Final Project Guidelines
EE516 -- Computer Speech Processing -- Spring 2009
Oral Presentation Format
- Presentations will be on June 9, 4:30-6:30PM in rm EEB 003.
- Each group will have about 15 minutes for their presentation, plus an
additional 5 minutes for questions. Presentations should
describe the project, the approach, the reasons behind this choice, and the
official results. Contrastive results or demos are highly encouraged.
- Please provide three hardcopies (one for each instructor) of the slides in
class before the presentation. Preliminary reports and slides may also be
e-mailed if available earlier on Tuesday.
- Students in the class are expected to ask at least one question of
of one group. Constructive feedback is also encouraged.
Written Report Format
- The project reports should be ready by the time of the project
presentation. If there is significant feedback during the project
presentation, the reports can be revised and submitted for grading no later
than 5pm on Wednesday, June 10.
- The report should be no more than 10 pages double spaced, including
references, figures, tables, etc. This is a maximum - do not feel
obligated to make it this long. (Reduce the length by half if you don't
double space; use 11pt or 12pt font.)
- Use standard bibliographic form when citing other work.
- Attach source code to your report. The source code is not included in the
length suggestions.
- The report should be written in the style of a paper you might
submit to a journal and include:
- title and abstract
- introduction (problem statement, motivation, overview)

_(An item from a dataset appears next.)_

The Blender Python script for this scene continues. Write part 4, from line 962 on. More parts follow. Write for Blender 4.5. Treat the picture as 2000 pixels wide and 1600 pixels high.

- background discussion of work you build on or
will compare to
- description of algorithm(s)
- description of experimental paradigm (test and training data
division, etc)
- experimental results
- discuss results and comment on things that you learned,
possibly mention things that would be good to try in the future
- references
- The written report will be graded based on a mixture of
style (i.e. points will be subtracted for typos,
grammatical errors, undefined variables, etc.),
organization and completeness (i.e. addressing all the points listed
above), and clarity in description of the technical approach.